Эти строки каламбурны и имеют в виду как раз примечание о «весталках». Нападая на рифму «жалок» — «весталок», Каченовский подсказывает («ищет чутьем») другую, более естественную — «палок». Любопытно, что Вяземский также шел к этому каламбуру, но остановился на полпути. В марте 1823 г. Пушкин посылает текст эпиграммы и самому Вяземскому (Акад., XIII, 60). А 7 июня 1824 г., как будто продолжая начатый за два года до этого спор об эпиграмме как средстве полемики, он пишет Вяземскому по поводу эпиграммы последнего на М. Дмитриева и А. Писарева («Цып, цып, сердитые малютки»): «Критики у нас, чувашей, не существует, палки как-то неприличны, о поединке и смех и грех было и думать: то ли дело цып-цып или цыц-цыц» (Акад., XIII, 96).

Прямые или косвенные отзвуки этой полемики прослеживаются в творчестве Пушкина и позднее. Среди приписываемых ему стихотворений некоторое время печатался экспромт, как раз на четыре упоминавшиеся рифмы:

Черна, как галка,

Суха, как палка,

Увы, весталка,

Тебя мне жалко.

Принадлежность этого экспромта Пушкину была предметом сомнений и колебаний. П. А. Ефремов, исключивший его из своего издания, как написанный С. А. Соболевским, в следующем же томе напечатал поправку, указав на авторство Пушкина — с глухой ссылкой на источник своих сведений[29]. Позднее он раскрыл этот источник: им оказалось свидетельство П. П. Вяземского, удостоверившего, «что четверостишие это действительно пушкинское»[30]. Атрибуция Вяземского в дальнейшем, впрочем, была отвергнута, и лишь недавняя находка автографа — по-видимому, пушкинского — вновь ставит этот вопрос. Текст, напечатанный Ефремовым, был либо одной из редакций, либо переданным по памяти и искаженным текстом пушкинского экспромта «К портрету N. N.»:

Вот вам весталка,

Суха, как палка,

Черна, как галка,

Куда как жалка[31].

Каков бы ни был адресат эпиграммы, литературная генеалогия ее ведет к «Посланию к М. Т. Каченовскому» и последующим полемикам, и весьма любопытно, что именно семейная традиция Вяземских безоговорочно приписывала это четверостишие Пушкину.

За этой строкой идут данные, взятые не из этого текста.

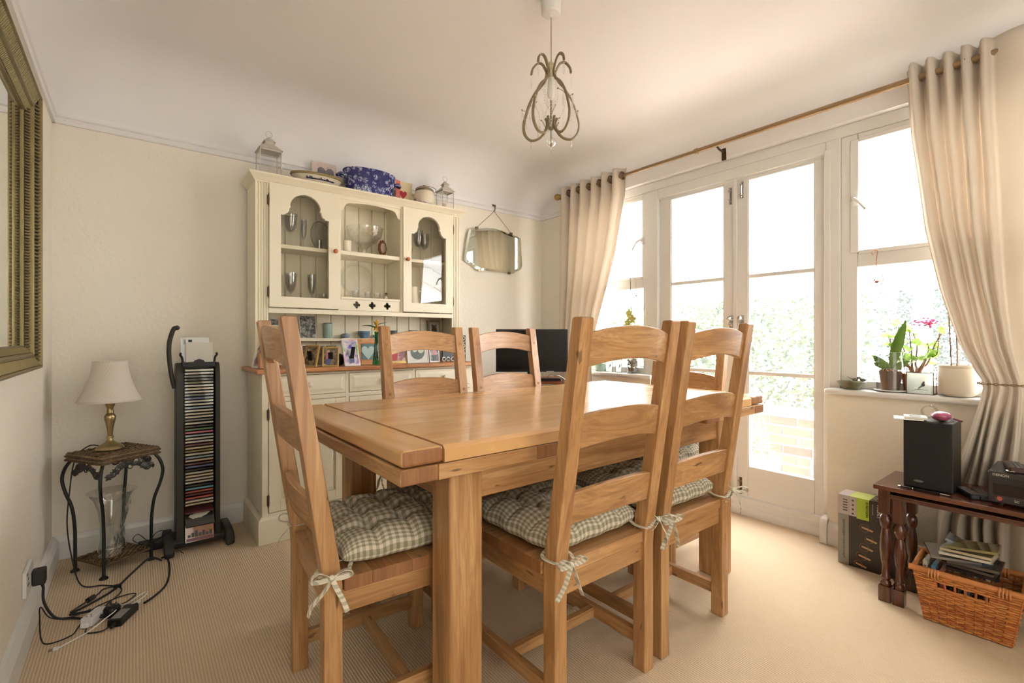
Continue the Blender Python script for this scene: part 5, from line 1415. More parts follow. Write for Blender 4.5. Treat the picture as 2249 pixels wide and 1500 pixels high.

Ни история полемик вокруг послания Вяземского, ни пушкинский экспромт, конечно, не были известны Е. Ф. Розену, с рассказа которого мы начали этот этюд. Розен вошел в пушкинский круг лишь в конце 1820-х годов; в начале десятилетия он едва знал русский язык. Имя Вяземского он скрыл: в 1847 г., когда писались его мемуары, Вяземский был жив, еще не сошел с литературной сцены и Розен поддерживал с ним отношения. Тем более вероятным представляется рассказ Розена, который осмысляется как одно из звеньев длинной цепи литературных фактов. Вместе с тем, конечно, мемуарист переставил акценты и дал наблюдению собственную интерпретацию, как это делал нередко. Замечание Пушкина касалось не творчества Вяземского в целом, как думал Розен, но одного лишь эпизода его литературной биографии, которого Розен, сам того не зная, коснулся в случайном разговоре, заново пробудив в Пушкине весь круг связанных с этим эпизодом ассоциаций.